Shohei Ooka wrote some very good autobiographical and semi-autobiographical books about his wartime experiences as a soldier, POW and postwar returnee.
Fires on the Plain
Taken Captive: A Japanese POW’s Story
The Burdens of Survival: Ooka Shohei’s Writings on the Pacific War (actually a book about him and his writings)
I found a similar GQ discussion from a couple of years back with some more information: Japanese POWs in WWII
This monograph is worth a read on this question as well.
This Chapter is especially important re the OP - that there is no one uniform answer on “Japanese POWs” adjusted or were received at home. The point is, I think, that what an average Japanese civilian thought of a POW in 1942-3-4-5 was entirely different than what they might say after August 1945 and the beginning of the occupation.

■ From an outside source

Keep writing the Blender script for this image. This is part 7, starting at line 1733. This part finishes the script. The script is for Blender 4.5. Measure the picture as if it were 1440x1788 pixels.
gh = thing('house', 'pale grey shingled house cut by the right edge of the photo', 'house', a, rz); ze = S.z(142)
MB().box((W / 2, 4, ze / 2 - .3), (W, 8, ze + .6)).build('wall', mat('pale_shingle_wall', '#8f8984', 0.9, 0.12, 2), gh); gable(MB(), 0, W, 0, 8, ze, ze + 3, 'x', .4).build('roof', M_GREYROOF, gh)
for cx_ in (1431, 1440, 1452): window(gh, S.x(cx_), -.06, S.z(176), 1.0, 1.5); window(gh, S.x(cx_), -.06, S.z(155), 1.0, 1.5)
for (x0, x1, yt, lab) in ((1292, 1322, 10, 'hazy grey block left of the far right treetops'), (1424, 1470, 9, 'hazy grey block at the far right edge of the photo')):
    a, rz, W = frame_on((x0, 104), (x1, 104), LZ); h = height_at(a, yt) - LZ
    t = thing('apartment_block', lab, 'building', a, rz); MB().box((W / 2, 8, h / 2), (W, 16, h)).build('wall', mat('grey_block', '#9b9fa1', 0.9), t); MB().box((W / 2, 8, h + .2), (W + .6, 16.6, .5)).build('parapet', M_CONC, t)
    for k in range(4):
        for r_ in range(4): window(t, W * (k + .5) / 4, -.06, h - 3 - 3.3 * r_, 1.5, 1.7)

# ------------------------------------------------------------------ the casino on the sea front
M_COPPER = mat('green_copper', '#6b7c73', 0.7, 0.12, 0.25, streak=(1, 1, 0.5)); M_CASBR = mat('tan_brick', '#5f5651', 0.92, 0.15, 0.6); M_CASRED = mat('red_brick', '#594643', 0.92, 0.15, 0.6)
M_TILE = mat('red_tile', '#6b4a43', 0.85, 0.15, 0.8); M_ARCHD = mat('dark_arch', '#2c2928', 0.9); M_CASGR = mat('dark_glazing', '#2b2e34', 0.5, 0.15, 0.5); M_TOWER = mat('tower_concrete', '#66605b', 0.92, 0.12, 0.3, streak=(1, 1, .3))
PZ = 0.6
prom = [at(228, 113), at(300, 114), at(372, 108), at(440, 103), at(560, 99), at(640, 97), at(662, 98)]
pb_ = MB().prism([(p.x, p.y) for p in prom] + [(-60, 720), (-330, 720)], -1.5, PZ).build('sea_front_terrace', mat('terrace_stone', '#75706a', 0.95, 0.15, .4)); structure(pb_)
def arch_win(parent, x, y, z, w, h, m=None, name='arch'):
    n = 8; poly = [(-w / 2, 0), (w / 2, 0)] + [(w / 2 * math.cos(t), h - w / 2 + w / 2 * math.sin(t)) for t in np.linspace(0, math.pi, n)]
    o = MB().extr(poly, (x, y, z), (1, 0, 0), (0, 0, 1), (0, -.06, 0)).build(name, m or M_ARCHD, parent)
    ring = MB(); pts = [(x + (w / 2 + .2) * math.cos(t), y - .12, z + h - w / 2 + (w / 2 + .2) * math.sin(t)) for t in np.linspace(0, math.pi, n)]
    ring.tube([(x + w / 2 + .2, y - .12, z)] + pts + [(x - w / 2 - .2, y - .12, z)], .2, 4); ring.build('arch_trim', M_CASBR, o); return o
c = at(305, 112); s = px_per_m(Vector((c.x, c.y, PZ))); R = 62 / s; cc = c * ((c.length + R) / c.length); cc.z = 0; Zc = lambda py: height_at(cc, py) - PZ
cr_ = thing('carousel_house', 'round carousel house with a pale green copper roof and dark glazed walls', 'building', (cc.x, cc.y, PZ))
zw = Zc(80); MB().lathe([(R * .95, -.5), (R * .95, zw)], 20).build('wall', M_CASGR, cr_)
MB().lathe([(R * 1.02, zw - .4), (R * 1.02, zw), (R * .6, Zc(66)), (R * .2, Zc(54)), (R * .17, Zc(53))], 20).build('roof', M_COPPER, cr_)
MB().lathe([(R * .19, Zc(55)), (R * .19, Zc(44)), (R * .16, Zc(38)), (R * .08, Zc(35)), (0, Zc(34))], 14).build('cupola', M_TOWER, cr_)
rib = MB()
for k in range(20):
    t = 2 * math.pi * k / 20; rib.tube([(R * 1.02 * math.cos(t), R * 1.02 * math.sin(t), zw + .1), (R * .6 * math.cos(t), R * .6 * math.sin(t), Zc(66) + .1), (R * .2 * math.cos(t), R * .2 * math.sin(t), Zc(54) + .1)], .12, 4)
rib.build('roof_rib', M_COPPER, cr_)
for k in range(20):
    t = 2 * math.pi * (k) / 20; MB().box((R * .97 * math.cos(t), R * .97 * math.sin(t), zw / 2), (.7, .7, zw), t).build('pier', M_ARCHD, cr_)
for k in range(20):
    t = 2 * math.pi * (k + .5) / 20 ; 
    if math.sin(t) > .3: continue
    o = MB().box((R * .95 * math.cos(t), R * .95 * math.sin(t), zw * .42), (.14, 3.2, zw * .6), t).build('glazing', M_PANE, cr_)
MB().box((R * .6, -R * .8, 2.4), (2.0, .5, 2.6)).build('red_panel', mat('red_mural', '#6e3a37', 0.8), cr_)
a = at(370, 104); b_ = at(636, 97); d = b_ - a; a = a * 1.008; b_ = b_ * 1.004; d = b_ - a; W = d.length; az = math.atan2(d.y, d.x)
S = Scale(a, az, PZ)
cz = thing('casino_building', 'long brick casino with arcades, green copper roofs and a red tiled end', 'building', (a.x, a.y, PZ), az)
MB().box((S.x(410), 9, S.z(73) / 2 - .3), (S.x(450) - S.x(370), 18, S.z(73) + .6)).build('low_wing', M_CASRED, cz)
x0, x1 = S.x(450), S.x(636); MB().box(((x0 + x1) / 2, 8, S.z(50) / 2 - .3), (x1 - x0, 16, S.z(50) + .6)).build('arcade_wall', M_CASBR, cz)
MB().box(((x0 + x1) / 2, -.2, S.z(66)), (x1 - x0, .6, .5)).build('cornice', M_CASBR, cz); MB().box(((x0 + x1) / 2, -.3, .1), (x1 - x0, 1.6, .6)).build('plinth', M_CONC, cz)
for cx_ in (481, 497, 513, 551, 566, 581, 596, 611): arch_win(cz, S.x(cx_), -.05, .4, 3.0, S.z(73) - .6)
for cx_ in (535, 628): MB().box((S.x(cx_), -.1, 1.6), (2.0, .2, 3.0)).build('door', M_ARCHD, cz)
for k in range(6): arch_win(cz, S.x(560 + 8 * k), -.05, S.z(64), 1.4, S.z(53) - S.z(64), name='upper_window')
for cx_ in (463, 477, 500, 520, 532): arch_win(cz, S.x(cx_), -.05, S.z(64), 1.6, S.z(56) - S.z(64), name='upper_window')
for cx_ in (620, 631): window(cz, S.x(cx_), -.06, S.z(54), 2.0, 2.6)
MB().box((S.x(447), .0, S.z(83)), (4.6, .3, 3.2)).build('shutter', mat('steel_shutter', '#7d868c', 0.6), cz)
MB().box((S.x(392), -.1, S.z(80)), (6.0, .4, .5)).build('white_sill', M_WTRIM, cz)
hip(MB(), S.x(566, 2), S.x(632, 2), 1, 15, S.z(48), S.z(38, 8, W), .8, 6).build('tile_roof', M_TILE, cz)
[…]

Chapter 10, “Returning Home Alive,” brings the captives’ ordeal full circle. Expecting ostracism, most experienced joyous reunions with families and neighbors. Despite the fact that the International Committee of the Red Cross furnished the available names of POWs to Tokyo, the Imperial War and Navy ministries issued death notices, modestly pensioned the families, and listed the names at the Yakusuni shrine for war dead. The families received small boxes purporting to contain loved ones’ remains, some of which were empty. Called “ghosts,” the repatriates had to restore their names on the family rolls before they could re-enter society (p. 237). Discovering that Japan had become a collective POW camp, they realized that the shame of surrender applied to all and therefore to none.
The weird thing about Shohei Ooka is, I took this whole Japanese literature class, right? We probably studied, I don’t know, twenty important authors. All these people with nothing to cry about, they killed themselves. Every damned one of them. One of those dudes got the job done after his fourth or fifth suicide pact with a woman - of course, all the women bit it on the first try. (Who the hell forms a suicide pact with somebody who’s survived three others?)
So there’s this guy who went through hell and back in the war, writes this book about eating people, etc - and he lives this perfectly normal, healthy life.